You’d plug your mouse into the serial port and your scanner into your printer port. Wild times.
Wtf is that top font? Those bitch ass letters are going too low.
I remember this, but I also remember never actually managing to get a serial port gamepad or joystick to work in Windows. Only DOS.
Game port (specifically on a SoundBlaster32). But isn’t it also a serial port? That’s just what I’ve always referred to with any plug that was just a rectangle full of little pins and not PS/2 or USB lol
No, a game port was a 15-pin connector, while serial ports were either 9- or 25-pin.
Isa sound blaster with upgradable additional memory sodimms
Sound cards used to take up one of the few slots so they’d also have a joystick port since the people buying sound cards were often doing it for games.
I remember buying the Sound Blaster card and “upgrading” my ram for a pretty penny so I could play wing commander.
Soundblaster.
Now that’s a name I’ve not heard in a long time. A long time.

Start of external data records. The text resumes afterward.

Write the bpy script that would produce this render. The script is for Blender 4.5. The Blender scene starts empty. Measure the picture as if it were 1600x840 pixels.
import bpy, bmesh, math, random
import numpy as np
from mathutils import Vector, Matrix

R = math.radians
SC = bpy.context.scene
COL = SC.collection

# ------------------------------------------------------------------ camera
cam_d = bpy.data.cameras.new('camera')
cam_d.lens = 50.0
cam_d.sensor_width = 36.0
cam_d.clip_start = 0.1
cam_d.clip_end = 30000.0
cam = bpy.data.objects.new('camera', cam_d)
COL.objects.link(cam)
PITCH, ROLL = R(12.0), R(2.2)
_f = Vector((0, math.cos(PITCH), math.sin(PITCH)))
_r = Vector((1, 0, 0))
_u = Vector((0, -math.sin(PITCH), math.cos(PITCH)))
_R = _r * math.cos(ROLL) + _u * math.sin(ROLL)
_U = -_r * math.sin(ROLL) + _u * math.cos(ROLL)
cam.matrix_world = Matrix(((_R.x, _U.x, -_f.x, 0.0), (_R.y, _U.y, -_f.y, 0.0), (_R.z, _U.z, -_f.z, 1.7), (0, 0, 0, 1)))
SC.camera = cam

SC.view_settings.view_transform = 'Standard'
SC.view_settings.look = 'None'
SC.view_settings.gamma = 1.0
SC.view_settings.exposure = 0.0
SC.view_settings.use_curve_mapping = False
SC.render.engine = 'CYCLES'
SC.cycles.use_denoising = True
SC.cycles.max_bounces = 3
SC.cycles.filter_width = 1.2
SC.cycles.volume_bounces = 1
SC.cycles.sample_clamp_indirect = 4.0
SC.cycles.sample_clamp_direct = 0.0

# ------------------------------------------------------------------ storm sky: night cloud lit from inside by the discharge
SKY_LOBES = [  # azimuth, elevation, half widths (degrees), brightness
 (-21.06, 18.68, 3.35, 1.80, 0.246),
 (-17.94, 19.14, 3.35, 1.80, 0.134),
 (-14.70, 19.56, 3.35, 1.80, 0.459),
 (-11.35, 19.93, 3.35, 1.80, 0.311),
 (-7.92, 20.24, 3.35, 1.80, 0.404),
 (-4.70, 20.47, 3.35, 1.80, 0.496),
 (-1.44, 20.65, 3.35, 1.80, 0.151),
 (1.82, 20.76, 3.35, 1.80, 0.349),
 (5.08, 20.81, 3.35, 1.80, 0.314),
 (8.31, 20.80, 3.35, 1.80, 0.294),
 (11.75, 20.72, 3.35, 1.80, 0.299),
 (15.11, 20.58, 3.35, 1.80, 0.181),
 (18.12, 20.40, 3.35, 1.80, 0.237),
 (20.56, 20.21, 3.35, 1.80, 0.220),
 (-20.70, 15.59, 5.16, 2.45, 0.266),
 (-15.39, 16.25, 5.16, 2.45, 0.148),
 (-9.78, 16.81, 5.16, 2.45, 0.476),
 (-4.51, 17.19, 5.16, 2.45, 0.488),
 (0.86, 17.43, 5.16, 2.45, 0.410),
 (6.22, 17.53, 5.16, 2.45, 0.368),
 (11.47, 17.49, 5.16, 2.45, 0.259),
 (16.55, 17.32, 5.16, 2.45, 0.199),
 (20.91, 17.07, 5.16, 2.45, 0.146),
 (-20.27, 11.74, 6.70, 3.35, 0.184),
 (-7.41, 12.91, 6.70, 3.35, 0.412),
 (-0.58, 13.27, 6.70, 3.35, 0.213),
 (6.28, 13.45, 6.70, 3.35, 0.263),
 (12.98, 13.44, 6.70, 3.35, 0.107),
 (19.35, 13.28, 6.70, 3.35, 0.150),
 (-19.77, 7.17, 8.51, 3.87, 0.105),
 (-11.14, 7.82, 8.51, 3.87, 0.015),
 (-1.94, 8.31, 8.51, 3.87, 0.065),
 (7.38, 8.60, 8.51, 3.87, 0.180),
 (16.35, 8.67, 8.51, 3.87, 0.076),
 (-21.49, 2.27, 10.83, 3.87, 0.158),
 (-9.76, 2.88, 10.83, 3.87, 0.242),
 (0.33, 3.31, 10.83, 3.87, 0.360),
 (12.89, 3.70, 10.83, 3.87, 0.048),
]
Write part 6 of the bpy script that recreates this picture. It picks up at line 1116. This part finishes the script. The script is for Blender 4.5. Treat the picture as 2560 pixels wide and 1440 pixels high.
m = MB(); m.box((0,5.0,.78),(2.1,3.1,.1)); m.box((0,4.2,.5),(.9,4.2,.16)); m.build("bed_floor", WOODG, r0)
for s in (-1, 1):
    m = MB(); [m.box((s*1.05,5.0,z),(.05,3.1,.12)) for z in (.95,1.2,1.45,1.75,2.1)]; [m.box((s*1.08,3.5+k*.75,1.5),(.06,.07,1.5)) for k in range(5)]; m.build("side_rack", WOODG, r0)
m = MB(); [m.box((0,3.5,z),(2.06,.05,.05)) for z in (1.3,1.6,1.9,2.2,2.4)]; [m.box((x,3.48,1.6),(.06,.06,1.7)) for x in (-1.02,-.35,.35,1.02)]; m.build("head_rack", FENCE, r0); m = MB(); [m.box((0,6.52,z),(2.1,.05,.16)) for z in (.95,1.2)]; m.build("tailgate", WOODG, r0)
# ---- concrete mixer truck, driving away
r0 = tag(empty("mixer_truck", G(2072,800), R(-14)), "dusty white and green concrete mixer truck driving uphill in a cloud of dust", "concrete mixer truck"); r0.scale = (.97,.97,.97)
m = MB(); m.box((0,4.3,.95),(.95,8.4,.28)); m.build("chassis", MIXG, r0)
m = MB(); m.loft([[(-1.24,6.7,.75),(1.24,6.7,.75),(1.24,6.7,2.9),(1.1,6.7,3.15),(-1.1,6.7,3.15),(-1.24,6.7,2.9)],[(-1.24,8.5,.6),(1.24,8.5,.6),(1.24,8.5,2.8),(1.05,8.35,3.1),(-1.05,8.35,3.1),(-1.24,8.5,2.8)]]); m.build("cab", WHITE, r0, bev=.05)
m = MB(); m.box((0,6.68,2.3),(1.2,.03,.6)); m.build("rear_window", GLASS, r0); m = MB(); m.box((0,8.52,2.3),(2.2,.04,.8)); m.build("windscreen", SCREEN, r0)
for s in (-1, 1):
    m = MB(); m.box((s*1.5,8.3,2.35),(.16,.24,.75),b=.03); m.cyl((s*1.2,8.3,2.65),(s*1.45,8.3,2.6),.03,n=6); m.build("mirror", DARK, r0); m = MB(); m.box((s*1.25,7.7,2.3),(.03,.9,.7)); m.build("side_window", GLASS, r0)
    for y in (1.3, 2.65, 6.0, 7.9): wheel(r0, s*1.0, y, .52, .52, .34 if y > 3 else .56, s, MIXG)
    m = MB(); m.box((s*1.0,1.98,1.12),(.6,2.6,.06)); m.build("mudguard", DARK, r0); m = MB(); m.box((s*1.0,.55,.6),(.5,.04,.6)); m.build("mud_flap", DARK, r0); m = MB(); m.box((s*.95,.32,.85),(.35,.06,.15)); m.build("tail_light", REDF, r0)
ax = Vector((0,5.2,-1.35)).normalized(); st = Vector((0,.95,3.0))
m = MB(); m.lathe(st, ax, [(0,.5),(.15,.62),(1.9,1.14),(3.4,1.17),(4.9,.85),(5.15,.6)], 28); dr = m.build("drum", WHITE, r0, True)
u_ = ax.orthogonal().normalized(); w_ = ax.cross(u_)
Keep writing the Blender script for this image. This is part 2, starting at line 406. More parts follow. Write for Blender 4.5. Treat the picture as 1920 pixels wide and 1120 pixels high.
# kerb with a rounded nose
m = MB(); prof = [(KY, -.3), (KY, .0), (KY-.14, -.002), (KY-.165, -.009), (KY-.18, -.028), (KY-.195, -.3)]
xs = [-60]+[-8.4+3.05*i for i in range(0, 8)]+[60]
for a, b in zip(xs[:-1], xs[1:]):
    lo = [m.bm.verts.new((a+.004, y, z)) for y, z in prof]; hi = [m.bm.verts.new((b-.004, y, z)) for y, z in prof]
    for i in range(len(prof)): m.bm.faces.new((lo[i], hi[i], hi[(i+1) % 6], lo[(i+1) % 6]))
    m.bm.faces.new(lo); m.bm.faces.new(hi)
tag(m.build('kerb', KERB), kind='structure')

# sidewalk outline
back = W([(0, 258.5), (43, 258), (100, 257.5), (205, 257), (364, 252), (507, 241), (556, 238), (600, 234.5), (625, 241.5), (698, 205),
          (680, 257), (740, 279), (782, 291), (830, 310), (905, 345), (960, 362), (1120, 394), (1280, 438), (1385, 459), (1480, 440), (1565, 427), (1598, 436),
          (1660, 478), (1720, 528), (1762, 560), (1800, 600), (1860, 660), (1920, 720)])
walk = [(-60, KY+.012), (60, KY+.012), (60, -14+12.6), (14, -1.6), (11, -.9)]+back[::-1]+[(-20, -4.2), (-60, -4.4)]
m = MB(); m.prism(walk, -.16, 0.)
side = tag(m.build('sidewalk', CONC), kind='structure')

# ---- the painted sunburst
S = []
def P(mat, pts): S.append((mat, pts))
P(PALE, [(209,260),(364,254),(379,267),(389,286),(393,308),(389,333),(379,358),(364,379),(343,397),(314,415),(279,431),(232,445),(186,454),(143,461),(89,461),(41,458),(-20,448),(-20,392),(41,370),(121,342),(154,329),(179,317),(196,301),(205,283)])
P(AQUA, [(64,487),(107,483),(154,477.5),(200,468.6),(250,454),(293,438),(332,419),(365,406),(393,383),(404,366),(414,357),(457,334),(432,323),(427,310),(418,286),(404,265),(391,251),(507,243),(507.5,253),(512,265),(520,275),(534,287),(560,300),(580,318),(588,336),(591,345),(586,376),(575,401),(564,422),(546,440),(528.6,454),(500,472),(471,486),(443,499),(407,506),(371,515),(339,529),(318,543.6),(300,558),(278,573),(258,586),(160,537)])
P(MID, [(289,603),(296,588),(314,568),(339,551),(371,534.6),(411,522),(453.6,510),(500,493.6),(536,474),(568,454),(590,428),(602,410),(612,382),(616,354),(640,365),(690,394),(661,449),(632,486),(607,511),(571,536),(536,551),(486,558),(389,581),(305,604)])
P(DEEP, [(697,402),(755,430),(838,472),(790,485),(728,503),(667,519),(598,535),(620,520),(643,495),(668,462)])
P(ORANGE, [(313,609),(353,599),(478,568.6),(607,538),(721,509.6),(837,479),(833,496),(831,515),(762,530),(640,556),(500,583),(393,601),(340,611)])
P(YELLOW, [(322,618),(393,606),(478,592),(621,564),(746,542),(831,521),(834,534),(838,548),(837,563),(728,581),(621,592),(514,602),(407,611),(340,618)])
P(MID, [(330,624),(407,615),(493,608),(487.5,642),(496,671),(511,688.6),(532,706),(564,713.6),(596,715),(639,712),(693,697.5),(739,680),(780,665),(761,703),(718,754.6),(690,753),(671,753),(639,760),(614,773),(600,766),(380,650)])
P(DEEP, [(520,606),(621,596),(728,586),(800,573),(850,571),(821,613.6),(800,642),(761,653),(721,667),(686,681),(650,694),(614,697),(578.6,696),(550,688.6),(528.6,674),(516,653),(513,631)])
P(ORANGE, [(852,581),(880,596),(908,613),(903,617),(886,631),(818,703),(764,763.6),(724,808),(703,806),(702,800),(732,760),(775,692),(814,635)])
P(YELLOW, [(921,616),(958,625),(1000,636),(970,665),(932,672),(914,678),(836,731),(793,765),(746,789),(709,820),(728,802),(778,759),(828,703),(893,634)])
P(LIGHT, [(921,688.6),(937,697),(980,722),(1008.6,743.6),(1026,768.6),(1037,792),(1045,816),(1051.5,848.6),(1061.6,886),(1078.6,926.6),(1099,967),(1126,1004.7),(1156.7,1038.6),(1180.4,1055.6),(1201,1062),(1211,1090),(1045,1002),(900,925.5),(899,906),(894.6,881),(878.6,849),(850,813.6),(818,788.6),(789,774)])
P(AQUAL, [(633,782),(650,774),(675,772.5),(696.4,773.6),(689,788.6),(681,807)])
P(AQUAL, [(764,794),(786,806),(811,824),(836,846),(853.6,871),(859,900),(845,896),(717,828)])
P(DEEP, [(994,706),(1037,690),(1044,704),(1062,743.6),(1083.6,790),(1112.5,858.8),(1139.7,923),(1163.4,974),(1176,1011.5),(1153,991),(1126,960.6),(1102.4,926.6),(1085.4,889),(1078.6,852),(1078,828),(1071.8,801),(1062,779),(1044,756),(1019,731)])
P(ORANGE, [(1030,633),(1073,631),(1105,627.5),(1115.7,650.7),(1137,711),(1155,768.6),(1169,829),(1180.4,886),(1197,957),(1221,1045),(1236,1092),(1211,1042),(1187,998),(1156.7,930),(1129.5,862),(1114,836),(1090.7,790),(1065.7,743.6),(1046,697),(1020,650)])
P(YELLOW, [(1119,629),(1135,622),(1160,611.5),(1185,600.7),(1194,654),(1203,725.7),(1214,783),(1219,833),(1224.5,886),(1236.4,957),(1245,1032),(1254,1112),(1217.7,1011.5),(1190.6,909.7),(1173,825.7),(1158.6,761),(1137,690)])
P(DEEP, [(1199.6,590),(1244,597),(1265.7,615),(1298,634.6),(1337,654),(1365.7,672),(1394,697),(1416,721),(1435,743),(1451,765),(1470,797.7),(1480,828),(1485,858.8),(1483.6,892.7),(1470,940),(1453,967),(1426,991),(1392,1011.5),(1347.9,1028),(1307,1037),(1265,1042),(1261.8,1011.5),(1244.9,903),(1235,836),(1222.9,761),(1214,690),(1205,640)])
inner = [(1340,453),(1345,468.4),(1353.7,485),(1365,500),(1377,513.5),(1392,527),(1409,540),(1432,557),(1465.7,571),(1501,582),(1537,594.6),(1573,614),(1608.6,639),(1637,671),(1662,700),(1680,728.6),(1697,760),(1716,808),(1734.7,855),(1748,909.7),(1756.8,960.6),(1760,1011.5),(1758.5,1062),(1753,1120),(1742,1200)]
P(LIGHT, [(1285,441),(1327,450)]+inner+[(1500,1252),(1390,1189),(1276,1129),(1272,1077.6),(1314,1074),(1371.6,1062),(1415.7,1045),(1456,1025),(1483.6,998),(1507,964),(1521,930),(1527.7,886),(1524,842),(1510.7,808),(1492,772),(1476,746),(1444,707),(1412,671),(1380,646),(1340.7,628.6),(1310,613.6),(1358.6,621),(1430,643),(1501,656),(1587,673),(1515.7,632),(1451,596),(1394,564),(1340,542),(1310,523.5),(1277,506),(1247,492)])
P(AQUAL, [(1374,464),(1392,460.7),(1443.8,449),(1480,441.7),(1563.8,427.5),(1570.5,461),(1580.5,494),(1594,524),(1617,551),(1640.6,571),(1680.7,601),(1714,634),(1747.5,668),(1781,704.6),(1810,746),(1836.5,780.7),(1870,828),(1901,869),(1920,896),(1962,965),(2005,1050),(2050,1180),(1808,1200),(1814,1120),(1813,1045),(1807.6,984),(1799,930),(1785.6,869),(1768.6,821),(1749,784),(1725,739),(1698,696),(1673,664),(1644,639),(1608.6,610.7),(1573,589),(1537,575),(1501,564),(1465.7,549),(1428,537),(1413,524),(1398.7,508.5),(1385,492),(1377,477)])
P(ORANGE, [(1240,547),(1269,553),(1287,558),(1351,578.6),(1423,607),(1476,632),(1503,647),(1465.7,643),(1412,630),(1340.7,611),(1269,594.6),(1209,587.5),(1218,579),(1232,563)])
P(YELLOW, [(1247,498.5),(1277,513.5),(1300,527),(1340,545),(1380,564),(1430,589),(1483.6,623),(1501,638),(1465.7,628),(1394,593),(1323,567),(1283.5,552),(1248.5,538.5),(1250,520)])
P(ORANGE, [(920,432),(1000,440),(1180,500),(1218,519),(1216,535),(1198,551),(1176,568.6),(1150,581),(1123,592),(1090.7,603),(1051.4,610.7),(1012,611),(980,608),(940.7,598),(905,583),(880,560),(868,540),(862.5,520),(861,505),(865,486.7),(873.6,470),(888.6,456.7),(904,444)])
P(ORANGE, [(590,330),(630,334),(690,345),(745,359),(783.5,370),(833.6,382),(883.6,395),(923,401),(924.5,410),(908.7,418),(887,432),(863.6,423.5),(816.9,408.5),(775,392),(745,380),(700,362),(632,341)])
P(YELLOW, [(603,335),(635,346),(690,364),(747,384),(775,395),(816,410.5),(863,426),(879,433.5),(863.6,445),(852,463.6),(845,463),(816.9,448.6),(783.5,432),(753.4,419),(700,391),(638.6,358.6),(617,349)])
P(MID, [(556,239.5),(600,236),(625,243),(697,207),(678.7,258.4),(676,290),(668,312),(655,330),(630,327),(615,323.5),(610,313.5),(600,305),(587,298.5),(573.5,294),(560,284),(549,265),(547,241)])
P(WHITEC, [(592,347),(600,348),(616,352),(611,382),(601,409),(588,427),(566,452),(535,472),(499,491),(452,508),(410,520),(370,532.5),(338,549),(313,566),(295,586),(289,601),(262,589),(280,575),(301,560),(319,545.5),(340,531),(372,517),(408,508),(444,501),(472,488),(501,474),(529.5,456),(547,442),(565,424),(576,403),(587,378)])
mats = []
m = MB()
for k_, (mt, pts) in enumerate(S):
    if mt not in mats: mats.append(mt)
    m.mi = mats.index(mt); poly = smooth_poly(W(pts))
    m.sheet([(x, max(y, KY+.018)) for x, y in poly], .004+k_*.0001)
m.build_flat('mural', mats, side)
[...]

Did joysticks actually use MIDI or they just use the same port? You can program so many buttons with MIDI. You could set up an entire cockpit on one device.
They were separate hardware protocols. Thanks to the pinout, the port would get used in different ways depending on what’s plugged in. In theory you could have both midi in/out devices and a joystick plugged in at the same time.
More here: https://www.mikesflightdeck.com/interfacing/gameport.html
That’s nifty. If I understand this, the advantage of a joystick using game port instead of MIDI is much simpler hardware. The game port seems like a sort of ADC which means the joystick needs only very simple analog components. A midi joystick would need those same analog components, plus its own ADCs and some digital logic for midi comms. Without the need in most games for dozens of axes and buttons, the extra cost and complexity wouldn’t be worth it.